- **GOAL**: Locate each line of the material that contains "Blender", then return it.

Scenes as source code:
§
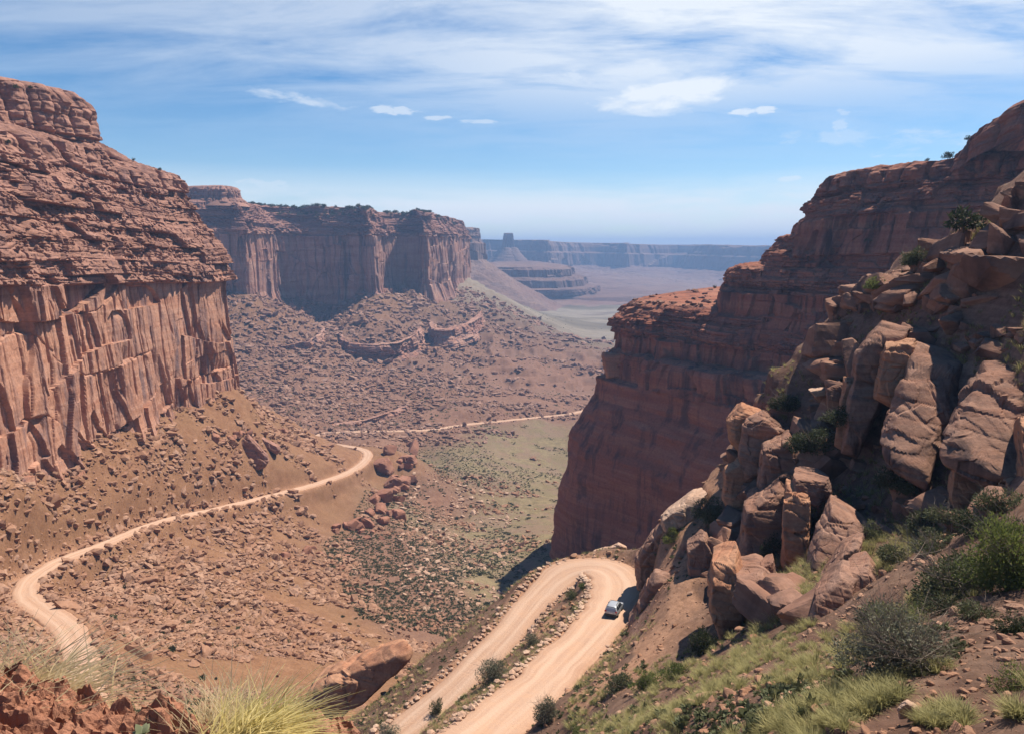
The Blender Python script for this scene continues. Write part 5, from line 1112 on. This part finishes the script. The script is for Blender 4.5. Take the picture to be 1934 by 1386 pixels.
# high thin cloud, drawn out in wisps
wv = t.mapv(pl, (0.7, 1.6, 1), (0.3, 0.0, 0), (0, 0, math.radians(14)))
cir = t.noise(wv, 1.9, 10, 0.64, 0.35)
broad = t.noise(t.mapv(pl, (0.35, 0.8, 1), (1.7, 0.6, 0), (0, 0, math.radians(10))), 1.0, 3, 0.5, 0.2)
elev = zc
hi = t.ramp(elev, [(0.09, 0.0), (0.165, 0.3), (0.215, 0.85), (0.26, 1.0), (0.42, 0.9), (0.6, 0.0)])
# denser to the right of the view
side = t.ramp(t.math('ADD', t.math('MULTIPLY', sx.outputs[0], 0.5), 0.5), [(0.25, 0.4), (0.42, 0.6), (0.56, 1.0)])
m1 = t.ramp(t.math('ADD', t.math('MULTIPLY', cir, 0.6), t.math('MULTIPLY', broad, 0.5)), [(0.43, 0), (0.52, 0.5), (0.62, 1)])
veil = t.math('MULTIPLY', t.math('MULTIPLY', t.math('MULTIPLY', m1, hi), side), t.ramp(sx.outputs[1], [(0.0, 0.0), (0.5, 1.0)]))
# band of cloud low over the horizon
lowv = t.mapv(dirv, (2.2, 2.2, 16), (0, 0, 0))
lown = t.noise(lowv, 1.6, 7, 0.6, 0.4)
lowe = t.ramp(elev, [(0.0, 1.0), (0.055, 1.0), (0.08, 0.35), (0.105, 0.0)])
low = t.math('MULTIPLY', t.ramp(lown, [(0.38, 0.25), (0.56, 1)]), lowe)
def dirpx(u, v): return Vector(ray(u, v)).normalized()
def puff(u, v, du, dv, dens, rot=0.0, sc=9.0, soft=0.55, edge=0.55):
    """a single cloud: an oval patch of the sky round a direction, frayed by noise"""
    c = dirpx(u, v); rt = Vector((c.y, -c.x, 0)).normalized(); up = rt.cross(c)
    cr, sr = math.cos(rot), math.sin(rot); a = rt*cr+up*sr; b = up*cr-rt*sr
    qa = t.math('DIVIDE', t.new('ShaderNodeVectorMath', {0: dirv, 1: tuple(a)}, operation='DOT_PRODUCT').outputs['Value'], du/F0)
    qb = t.math('DIVIDE', t.new('ShaderNodeVectorMath', {0: dirv, 1: tuple(b)}, operation='DOT_PRODUCT').outputs['Value'], dv/F0)
    fr = t.new('ShaderNodeVectorMath', {0: dirv, 1: tuple(c)}, operation='DOT_PRODUCT').outputs['Value']
    r2 = t.math('ADD', t.math('MULTIPLY', qa, qa), t.math('MULTIPLY', qb, qb))
    nz = t.noise(t.mapv(dirv, (sc*1.5, sc*1.5, sc*4.5), (u*0.01, v*0.02, 0)), 1.0, 7, 0.62, 0.3)
    f = t.math('ADD', t.math('SUBTRACT', 1.0, r2), t.math('MULTIPLY', t.math('SUBTRACT', nz, 0.5), 8.0*edge))
    f = t.math('DIVIDE', f, soft, clamp=True)
    return t.math('MULTIPLY', t.math('MULTIPLY', f, t.math('GREATER_THAN', fr, 0.3)), dens)
puffs = [puff(1262, 178, 168, 42, 1.0, 0.05, 14, 0.9, 0.22), puff(1120, 150, 90, 18, 0.75, -0.2, 20, 1.0, 0.5), puff(1418, 211, 45, 9, 0.8, 0.05, 20, 0.6), puff(560, 186, 95, 12, 0.6, -0.13, 20, 1.4, 0.6), puff(765, 209, 55, 8, 0.65, -0.03, 20, 0.8, 0.8), puff(828, 223, 30, 5, 0.6, 0, 20, 0.8), puff(897, 230, 40, 5, 0.55, 0, 20, 0.8),
         puff(1590, 225, 14, 45, 0.45, -0.2, 20, 1.0, 0.9), puff(1490, 338, 24, 6, 0.6, 0, 20, 0.8), puff(520, 352, 60, 16, 0.55, 0, 24, 0.8, 1.0), puff(1650, 265, 160, 22, 0.35, -0.1, 14, 1.2, 0.8), puff(1190, 400, 260, 22, 0.45, -0.04, 12, 1.2, 0.8), puff(1000, 362, 110, 5, 0.4, -0.06, 20, 1.0, 0.8), puff(1330, 420, 160, 14, 0.55, -0.04, 14, 1.0, 0.8)]
allc = t.math('MAXIMUM', veil, low)
for p in puffs: allc = t.math('MAXIMUM', allc, p)
skyc = t.mix(t.math('MULTIPLY', allc, 0.92), t.new('ShaderNodeHueSaturation', {'Saturation': 1.3, 'Value': 1.15, 'Color': sky.outputs[0]}).outputs[0], (8.8, 9.3, 9.8))
t.put(bg.inputs[0], skyc); bg.inputs[1].default_value = 0.07
# the air
def haze(density):
    m = bpy.data.materials.new('haze'); m.use_nodes = True; n = NT(m.node_tree)
    n.n.remove(n.n['Principled BSDF'])
    pv = n.new('ShaderNodeVolumePrincipled', {'Color': (0.36, 0.57, 0.96, 1), 'Density': density, 'Anisotropy': 0.1})
    n.l.new(pv.outputs[0], n.n['Material Output'].inputs['Volume'])
    bm = bmesh.new(); bmesh.ops.create_cube(bm, size=1.0)
    me = bpy.data.meshes.new('haze'); bm.to_mesh(me); bm.free(); me.materials.append(m)
    zlo, zhi = -520.0, 170.0
    for v in me.vertices: v.co = (v.co.x*27000, v.co.y*27000, zlo if v.co.z < 0 else zhi)
    o = link('haze', me); tag(o, 'thin blue desert haze filling the canyon and the far plain', 'haze', kind='stuff')
haze(1.5e-4)
cam = bpy.data.cameras.new('camera'); co = bpy.data.objects.new('camera', cam); COL.objects.link(co)
cam.sensor_width = 36.0; cam.lens = F0/W0*36.0; cam.clip_end = 60000; cam.clip_start = 0.05
co.location = (0, 0, 0); co.rotation_euler = (math.pi/2-PITCH, 0, 0)
scn.camera = co
scn.render.engine = 'CYCLES'
scn.cycles.use_denoising = True
scn.cycles.max_bounces = 4; scn.cycles.diffuse_bounces = 1; scn.cycles.glossy_bounces = 2; scn.cycles.volume_bounces = 0; scn.cycles.transparent_max_bounces = 8
scn.view_settings.view_transform = 'Standard'; scn.view_settings.look = 'None'; scn.view_settings.exposure = 0.62; scn.view_settings.gamma = 1.0
print('done', round(time.time()-T0, 1))
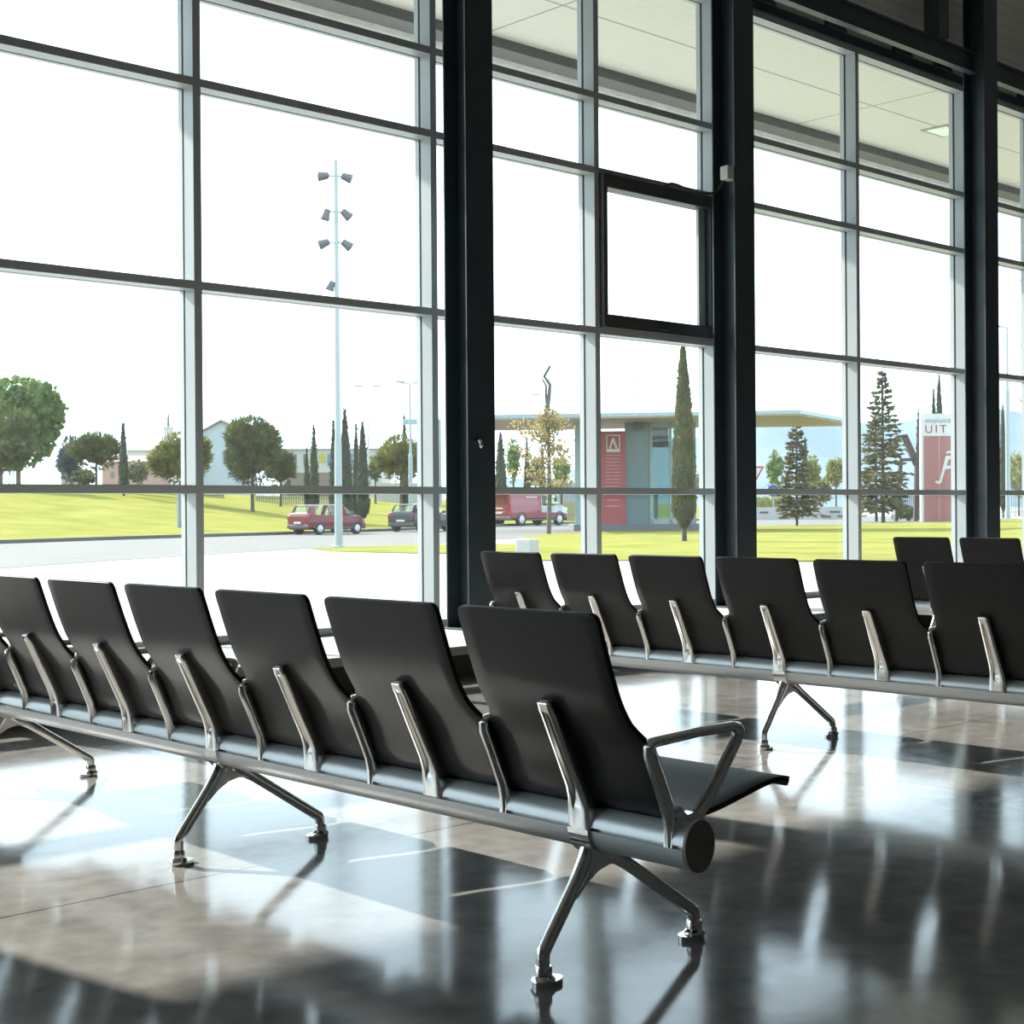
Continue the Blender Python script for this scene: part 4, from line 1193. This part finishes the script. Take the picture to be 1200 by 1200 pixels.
fg.prism(leg_, (0, -0.29, 0), (1, 0, 0), (0, 0, 1), (0, -1, 0), 0.03)
fg.prism([PZ(*p) for p in ((1107, 532), (1109, 529), (1114, 528.5), (1114, 531))], (0, -0.29, 0), (1, 0, 0), (0, 0, 1), (0, -1, 0), 0.03)
fg.prism([PZ(*p) for p in ((1113, 534.5), (1117, 534.5), (1126, 566), (1121, 566.5))], (0, -0.29, 0), (1, 0, 0), (0, 0, 1), (0, -1, 0), 0.03)
fg.build('white_figure', M_swhite, pr_)
# angular dark sculpture
d = 109; k = u(d)
sc = empty('steel_sculpture', ground(1060, 607, d)[0], label='dark angular steel sculpture behind the spruce, left of the pylon sign', cat='sculpture'); facing(sc)
def SP(px, py): return ((px-1060)*k, 0, (ground(1060, 607, 109)[1]-py)*k)
sm = MB()
M_sculp = mat('dark_rusty_steel', (0.040, 0.030, 0.028), 0.7)
sm.obox(SP(1060, 510), SP(1075, 545), 0.5, 0.40); sm.obox(SP(1049, 519), SP(1052, 512), 0.5, 0.34); sm.obox(SP(1051, 512), SP(1061, 511), 0.5, 0.22)
sm.obox(SP(1055, 539), SP(1074, 538.5), 0.5, 0.22); sm.obox(SP(1075, 543), SP(1073, 611), 0.4, 0.30); sm.obox(SP(1056, 539), SP(1050, 611), 0.4, 0.25)
sm.build('bent_beam', M_sculp, sc)

# ------------------------------------------------------------------ fences and far buildings
def bar_fence(name, a, b, h, n, M, label, rails=(0.15, 0.9)):
    a = Vector(a); b = Vector(b)
    o = empty(name, a, label=label, cat='fence'); D = b-a
    r = MB()
    for f in rails: r.obox((0, 0, h*f), tuple(D+Vector((0, 0, h*f))), 0.04, 0.06)
    r.build('rail', M, o)
    p = MB()
    for i in range(n+1):
        q = D*(i/n); p.box(q.x-0.035, q.x+0.035, q.y-0.02, q.y+0.02, q.z-0.3, q.z+h)
    p.build('bars', M, o)
    return o
M_fence = mat('grey_fence_metal', (0.13, 0.14, 0.14), 0.6)
M_fenced = mat('dark_fence_metal', (0.035, 0.045, 0.052), 0.6)
bar_fence('railing', at(120, 581, d=108), at(262, 583, d=108), 0.9, 70, M_fence, 'grey railing along the top of the bank, left stretch by the yellowish pine')
bar_fence('railing', at(300, 586, d=108), at(432, 587, d=106), 0.95, 60, M_fence, 'grey railing along the top of the bank, behind the cypresses near the mast')
bar_fence('dark_fence', ground(1045, 606, 124)[0], ground(1082, 606, 124)[0], 2.3, 22, M_fenced, 'dark barred fence between the spruce and the pylon sign')
bar_fence('dark_fence', ground(1160, 606, 141)[0], ground(1240, 606, 141)[0], 3.2, 34, M_fenced, 'dark barred fence at the right edge behind the lamp post')
bar_fence('grey_fence', ground(655, 612, 116)[0], ground(690, 612, 116)[0], 3.0, 22, M_fence, 'grey barred fence beyond the front of the van')
def house(name, px0, px1, eave, ridge, base, d, Mw, Mr, label, gable=False, depth=9, win=()):
    loc, base = ground((px0+px1)/2, base, d)
    k = u(d); o = empty(name, loc, label=label, cat='building'); facing(o)
    w = (px1-px0)*k/2; he = (base-eave)*k; hr = (base-ridge)*k
    if gable:
        MB().prism([(-w, -1.5), (w, -1.5), (w, he), (0, hr), (-w, he)], (0, 0, 0), (1, 0, 0), (0, 0, 1), (0, 1, 0), depth).build('wall', Mw, o)
        r = MB()
        for s in (-1, 1):
            r.prism([(s*(w+0.3), he-0.15), (0, hr+0.02), (0, hr+0.22), (s*(w+0.3), he+0.05)], (0, -0.3, 0), (1, 0, 0), (0, 0, 1), (0, 1, 0), depth+0.6)
        r.build('roof', Mr, o)
    else:
        MB().box(-w, w, 0, depth, -1.5, he).build('wall', Mw, o)
        MB().prism([(-0.3, he), (depth/2, hr), (depth+0.3, he)], (-w-0.3, 0, 0), (0, 1, 0), (0, 0, 1), (1, 0, 0), 2*w+0.6).build('roof', Mr, o)
    for (a, b, t_, b_, M) in win:
        MB().box((a-(px0+px1)/2)*k, (b-(px0+px1)/2)*k, -0.06, 0.1, (base-b_)*k, (base-t_)*k).build('window', M, o)
    return o
M_terra = mat('terracotta_render', (0.27, 0.165, 0.125), 0.8)
M_white = mat('bluish_white_render', (0.27, 0.31, 0.32), 0.8)
M_roof = mat('clay_roof_tiles', (0.19, 0.13, 0.105), 0.8, stretch=(6, 1, 1))
M_win = mat('house_window', (0.08, 0.10, 0.11), 0.3)
M_yel = mat('yellow_panel', (0.30, 0.27, 0.03), 0.6)
M_bluep = mat('blue_panel', (0.09, 0.14, 0.20), 0.6)
M_cream = mat('cream_render', (0.33, 0.32, 0.29), 0.8)
house('white_house', 236, 284, 507, 494, 582, 160, M_white, M_roof, 'white gabled house behind the big spiky pine', True, win=((262, 267, 530, 540, M_win),))
house('terracotta_house', 120, 176, 541, 532, 580, 150, M_terra, M_roof, 'low terracotta house behind the lone slim cypress', False, win=((130, 134, 553, 560, M_win), (156, 160, 553, 560, M_win)))
house('terracotta_house', 72, 92, 553, 549, 580, 150, M_terra, M_roof, 'small terracotta wall and roof under the bluish conifer', False, 4)
house('farm_house', 150, 205, 528, 520, 580, 190, M_cream, M_roof, 'pale house with tiled roof left of the yellowish bushy pine', False, win=((170, 174, 540, 548, M_win),))
house('modern_block', 330, 447, 526, 519, 584, 170, M_cream, M_white, 'white modern block with yellow and blue panels behind the cypresses', False, 14,
      win=((343, 348, 532, 545, M_win), (356, 359, 532, 545, M_win), (374, 382, 532, 542, M_yel), (384, 390, 532, 546, M_bluep), (410, 414, 532, 550, M_bluep), (432, 437, 534, 548, M_yel), (341, 348, 547, 551, M_yel)))
bw = MB().box(-60*u(140), 22*u(140), 0, 0.3, -1.5, 1.9).build('brown_wall', mat('brown_block_wall', (0.14, 0.115, 0.10), 0.85)); bw.location = at(396, 577, d=140); bw.rotation_euler.z = -YAW
tag(bw, 'brown garden wall below the white modern block', 'wall')
ww = MB().box(-34*u(125), 42*u(125), 0, 0.3, -1.5, 1.6).build('white_wall', mat('white_garden_wall', (0.30, 0.29, 0.27), 0.85)); ww.location = at(476, 588, d=125); ww.rotation_euler.z = -YAW
tag(ww, 'low white wall behind the lamp post and the black car', 'wall')
k = u(210)
CL, CB = ground(197, 580, 210)
ct = empty('church_tower', CL, label='small church tower with a statue, above the yellowish bushy pine', cat='tower'); facing(ct)
MB().box(-4.5*k, 4.5*k, 0, 9*k, -1, (CB-501)*k).build('tower', M_cream, ct)
MB().box(-5.2*k, 5.2*k, -0.5*k, 9.5*k, (CB-502)*k, (CB-500)*k).build('cornice', M_cream, ct)
MB().lathe([(1.3*k, 0), (1.6*k, 3*k), (1.3*k, 7*k), (1.5*k, 10*k), (0.9*k, 12*k), (0.9*k, 14*k), (0.3*k, 15*k)], 10, (0, 4*k, (CB-500)*k)).build('statue', mat('weathered_bronze', (0.10, 0.10, 0.09), 0.7), ct)
k = u(130)
SL, SB = ground(8, 578, 130)
sh_ = empty('bus_shelter', SL, label='small pale shelter at the far left below the rounded pine', cat='shelter'); facing(sh_)
MB().box(-9*k, 9*k, 0, 2.2, (SB-552)*k, (SB-549)*k).build('roof', M_fascia, sh_)
for x in (-7, 2, 7): MB().box(x*k-0.05, x*k+0.05, 0.2, 0.3, -0.5, (SB-552)*k).build('post', M_post, sh_)


# ------------------------------------------------------------------ view
S.view_settings.view_transform = 'Standard'
S.view_settings.look = 'None'
S.view_settings.gamma = 1.0
S.view_settings.exposure = 0.0
S.view_settings.use_curve_mapping = False
S.cycles.use_denoising = True
S.cycles.max_bounces = 10
S.cycles.diffuse_bounces = 5
S.cycles.glossy_bounces = 5
S.cycles.transparent_max_bounces = 16
S.cycles.caustics_reflective = True
S.cycles.caustics_refractive = False
S.cycles.sample_clamp_indirect = 6.0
§
- **ANSWER TO THIS TASK**:
The Blender Python script for this scene continues. Write part 5, from line 1112 on. This part finishes the script. The script is for Blender 4.5. Take the picture to be 1934 by 1386 pixels.
Continue the Blender Python script for this scene: part 4, from line 1193. This part finishes the script. Take the picture to be 1200 by 1200 pixels.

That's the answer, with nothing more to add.